What to produce: Pull out every line below that holds the word "part".

Raw data:

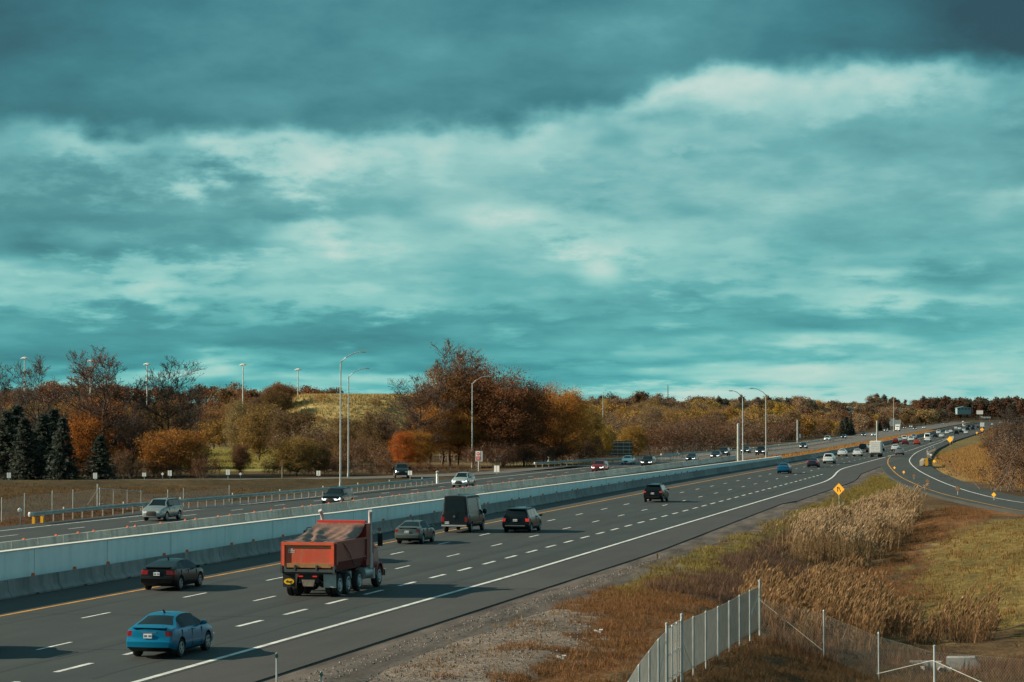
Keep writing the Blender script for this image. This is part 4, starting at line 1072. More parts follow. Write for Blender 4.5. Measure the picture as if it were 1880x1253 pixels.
# ------------------------------------------------------------------ signs
def facing(x, y): return math.atan2(-(0 - x), -(y - 0)) + math.pi if False else -math.atan2(x, y)
def sign_post(r, h, w=.07, m=None):
    b = MB(); b.box((0, .03, h / 2), (w, w, h)); b.build('post', m or M['galv'], r)
def diamond(u, v, d, size, label, hpost, material='yellow', symbol=False, name='diamond_sign', zb=None):
    x, y = at(u, d); z = CAMH - (v - HZ) / F * d          # centre of the plate
    g = float(T(x, y)); r = empty(name, (x, y, g), facing(x, y) - .38); tag(r, label, 'sign', None if symbol else 'small diamond signs along the on-ramp')
    sign_post(r, z - g + size * .55, .055 if symbol else .05)
    b = MB(); h = size / 2 * 1.414
    b.prism([(0, z - g - h), (h, z - g), (0, z - g + h), (-h, z - g)], -.03, -.005); pl = b.build('sign_plate', M[material], r)
    if symbol:
        s = size / 1.3; c = z - g; b = MB(); Y0, Y1 = -.042, -.031
        def bar(x0, z0, x1, z1, w):
            dx, dz = x1 - x0, z1 - z0; l = math.hypot(dx, dz); nx, nz = -dz / l * w / 2, dx / l * w / 2
            b.prism([(x0 * s + nx * s, c + z0 * s + nz * s), (x1 * s + nx * s, c + z1 * s + nz * s), (x1 * s - nx * s, c + z1 * s - nz * s), (x0 * s - nx * s, c + z0 * s - nz * s)], Y0, Y1)
        bar(-.20, -.36, -.20, .26, .11); b.prism([(-.33 * s, c + .2 * s), (-.07 * s, c + .2 * s), (-.2 * s, c + .42 * s)], Y0, Y1)
        bar(.22, -.38, .22, -.14, .11); bar(.22, -.16, .04, .14, .11); b.prism([(-.06 * s, c + .10 * s), (.15 * s, c + .19 * s), (-.02 * s, c + .36 * s)], Y0, Y1)
        b.build('arrow_symbol', M['black'], pl)
diamond(1539.5, 898.5, 233, .80, 'large yellow diamond sign with two black arrows above the reeds', 2.4, 'yellow', True, 'lane_ends_sign')
diamond(1823.5, 908.5, 246, .35, 'small yellow diamond sign on a post before the on-ramp, far right', 1.4)
diamond(1757, 897, 262, .42, 'brown weathered diamond sign on a post at the on-ramp edge', 1.4, 'brownsign')
diamond(1702, 883.5, 296, .40, 'brown weathered diamond sign left of the taller brown one', 1.2, 'brownsign')
diamond(1677, 873.5, 325, .36, 'faded brown diamond sign, third from the gore', 1.2, 'brownsign')
diamond(1658.5, 867, 350, .30, 'yellow diamond sign at the inside of the on-ramp bend', 1.2)
diamond(1641.5, 859, 385, .30, 'yellow diamond sign nearest the gore', 1.2)
diamond(1743.5, 807, 690, 1.3, 'bright yellow diamond sign beside the merge lane with a small white board behind', 2.4)
diamond(1802.5, 789, 1080, 1.35, 'far yellow diamond sign below the pickup at the end of the queue', 2.4)
diamond(1793, 795, 1020, .7, 'tiny orange marker sign before the far yellow diamond', 1.)
diamond(1714.5, 847, 440, .42, 'small orange diamond sign in the grass right of the crash cushion', 1.)
x, y = at(1748, 694); r = empty('white_board', (x, y, 0), facing(x, y)); tag(r, 'small white board behind the bright yellow diamond', 'sign'); sign_post(r, 1.8); b = MB(); b.box((0, -.02, 1.9), (.7, .04, .7)); b.build('sign_plate', M['white'], r)
# crash cushion at the ramp
x, y = U(1701, 857); r = empty('crash_cushion', (x, y, 0), facing(x, y)); tag(r, 'orange and white crash cushion where the guard rail begins', 'crash cushion')
b = MB(); b.box((0, 0, .75), (.45, .3, 1.2)); b.build('marker_panel', M['yellow'], r)
b = MB()
for k in range(7): b.box((-.35 + .05 * k - .5, 1.5 + k * 2.0, .5 + .03 * k), (.5, 1.7, .75), 0)
b.build('cushion_body', mat('pale_cushion', (.62, .56, .45), .7), r)
b = MB(); b.tube([(-.1, 4, .9), (.5, 14, .95)], .25, 8); b.build('cushion_rail', M['trim'], r)
# no entry sign
x, y = at(878.5, 372); r = empty('no_entry_sign', (x, y, 0), facing(x, y) - .3); tag(r, 'white board with a red no entry disc and a red tab below', 'sign')
b = MB(); b.box((-.02, .03, 1.0), (.12, .1, 2.2)); b.build('post', M['white'], r)
b = MB(); b.box((.08, 0, 2.15), (1.15, .05, 1.55), 0); b.build('board_back', M['signback'], r)
b = MB(); b.box((-.02, -.045, 2.5), (.6, .03, .72), 0); p1 = b.build('sign_plate', M['white'], r)
b = MB(); b.lathe([(.26, -.072), (.26, -.062)], 24, 0, 'y', (-.02, 0, 2.5)); p2 = b.build('red_disc', M['signred'], p1)
b = MB(); b.box((-.02, -.08, 2.5), (.36, .01, .09), 0); b.build('white_bar', M['white'], p1)
b = MB(); b.box((-.02, -.045, 1.82), (.6, .03, .50), 0); p3 = b.build('red_tab', M['signred'], r)
b = MB(); b.box((-.02, -.064, 1.92), (.5, .006, .05), 0); b.prism([(-.2, 1.72), (-.06, 1.66), (-.06, 1.70), (.18, 1.70), (.18, 1.76), (-.06, 1.76), (-.06, 1.8)], -.068, -.061); b.build('tab_symbol', M['white'], p3)
# small two-part white markers by the off-ramp
def marker(u, vt, vb, d, w, label, kind=0):
    x, y = at(u, d); s = F / d; zt = CAMH - (vt - HZ) / s; zb = CAMH - (vb - HZ) / s; g = float(T(x, y)); r = empty('marker_sign', (x, y, g), facing(x, y) - .3); tag(r, label, 'sign', 'small white markers along the off-ramp')
    h = zt - g; sign_post(r, h - .05, .06, M['signback'])
    b = MB(); ph = zt - zb
    if kind == 2: q = .2; b.prism([(0, h - 2 * q), (q, h - q), (0, h), (-q, h - q)], -.03, 0); b.build('sign_plate', M['white'], r)
    else:
        b.box((-w / 4 - .02, -.02, h - ph / 2), (w / 2 - .02, .03, ph)); b.box((w / 4 + .02, -.02, h - ph / 2), (w / 2 - .02, .03, ph)); b.build('sign_plate', M['white'], r)
        if kind == 1: b = MB(); b.box((0, -.02, h + .32), (w, .03, .5)); b.build('upper_plate', M['brownsign'], r)
for u, vt, vb, d, w, lb, k in ((17.5, 868, 878, 318, .5, 'grey marker sign nearest the left edge of the road bank', 0), (175.5, 868.5, 879, 318, .5, 'white marker sign in front of the small spruce', 0), (265.5, 868, 875, 318, .5, 'white marker sign with a brown plate above it', 1),
    (299, 867.5, 873, 318, .3, 'tiny white diamond marker left of a white plate', 2), (312.5, 864, 874, 318, .5, 'white marker sign right of the tiny diamond marker', 0), (419, 862.5, 872, 318, .5, 'white marker sign in front of the green field', 0),
    (442, 867.5, 873, 318, .3, 'tiny white diamond marker below the field', 2), (585, 864.5, 873.5, 318, .5, 'white marker sign left of the tallest lamp', 0), (753, 864.5, 872.5, 300, .5, 'grey marker sign in front of the dark pickup', 0), (912, 855, 867, 352, .75, 'grey marker board at the end of the grassy gore', 0)):
    marker(u, vt, vb, d, w, lb, k)
x, y = at(518, 318); r = empty('wooden_post', (x, y, -.3)); tag(r, 'tall brown wooden post with a small board by the green field', 'post'); sign_post(r, 2.9, .1, M['post']); b = MB(); b.box((0, -.05, 2.5), (.3, .05, .8)); b.build('board', M['brownsign'], r)
# white reflector post and bollard near the guard rail ends
x, y = U(37, 966); r = empty('reflector_post', (x, y, 0), facing(x, y)); tag(r, 'grey post with a white reflector head at the left end of the guard rail', 'marker post'); sign_post(r, 1.15, .07); b = MB(); b.lathe([(.02, -.12), (.14, -.08), (.16, 0), (.02, .02)], 14, 0, 'y', (-.03, 0, 1.2)); b.build('reflector_head', M['white'], r)
x, y = U(803, 888); r = empty('bollard', (x, y, 0)); tag(r, 'white bollard with a black cap at the right end of the guard rail', 'bollard'); b = MB(); b.lathe([(.16, 0), (.16, 1.15), (.10, 1.2)], 14, 0, 'z'); b.build('shaft', M['white'], r); b = MB(); b.lathe([(.12, 1.2), (.2, 1.3), (.2, 1.45), (.03, 1.55)], 14, 0, 'z'); b.build('cap', M['signback'], r)
# backs of big road signs
def big_sign(u, vt, vb, d, w, label, material, legs, ribs=True, cat='sign'):
    x, y = at(u, d); s = F / d; zt = CAMH - (vt - HZ) / s; zb = CAMH - (vb - HZ) / s; g = float(T(x, y)); r = empty('road_sign', (x, y, g), facing(x, y)); tag(r, label, cat)
    b = MB(); b.box((0, 0, (zt + zb) / 2 - g), (w, .08, zt - zb)); p = b.build('sign_panel', material, r)
    if ribs:
        b = MB()
        for k in range(4): b.box((0, -.08, zb - g + (zt - zb) * (k + .5) / 4), (w * .98, .06, .10))
        for k in range(5): b.box((-w / 2 + w * (k + .5) / 5, -.06, (zt + zb) / 2 - g), (.05, .04, zt - zb - .05))
        b.build('brace', M['pole'], p)
    for k in range(legs):
        b = MB(); xx = -w / 2 + w * (k + .5) / legs if legs > 1 else 0; b.box((xx, .1, (zb - g) / 2 + .3), (.16, .14, zb - g + .6)); b.build('leg', M['pole'], r)
big_sign(1134, 810, 836, 470, 5.4, 'large dark ribbed back of a road sign at the thicket edge', M['darksign'], 2)
big_sign(1637, 769, 783, 1330, 3.2, 'taller white sign board above the oncoming truck', M['signback'], 2, False)
big_sign(1647.5, 771, 782, 1350, 3.6, 'lower white sign board right behind the taller one', M['signback'], 2, False)
big_sign(1565.5, 788, 792.5, 1000, 2.3, 'low pale sign board on two legs beside the far road', M['post'], 2, False)
big_sign(1798.5, 754, 761, 2480, 6.4, 'white billboard on a single post at the far bend', M['white'], 1, False, 'billboard')
big_sign(1468.5, 797, 804, 735, .5, 'small white sign right of the thick post by the thicket', M['white'], 1, False)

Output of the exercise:
Keep writing the Blender script for this image. This is part 4, starting at line 1072. More parts follow. Write for Blender 4.5. Measure the picture as if it were 1880x1253 pixels.
# small two-part white markers by the off-ramp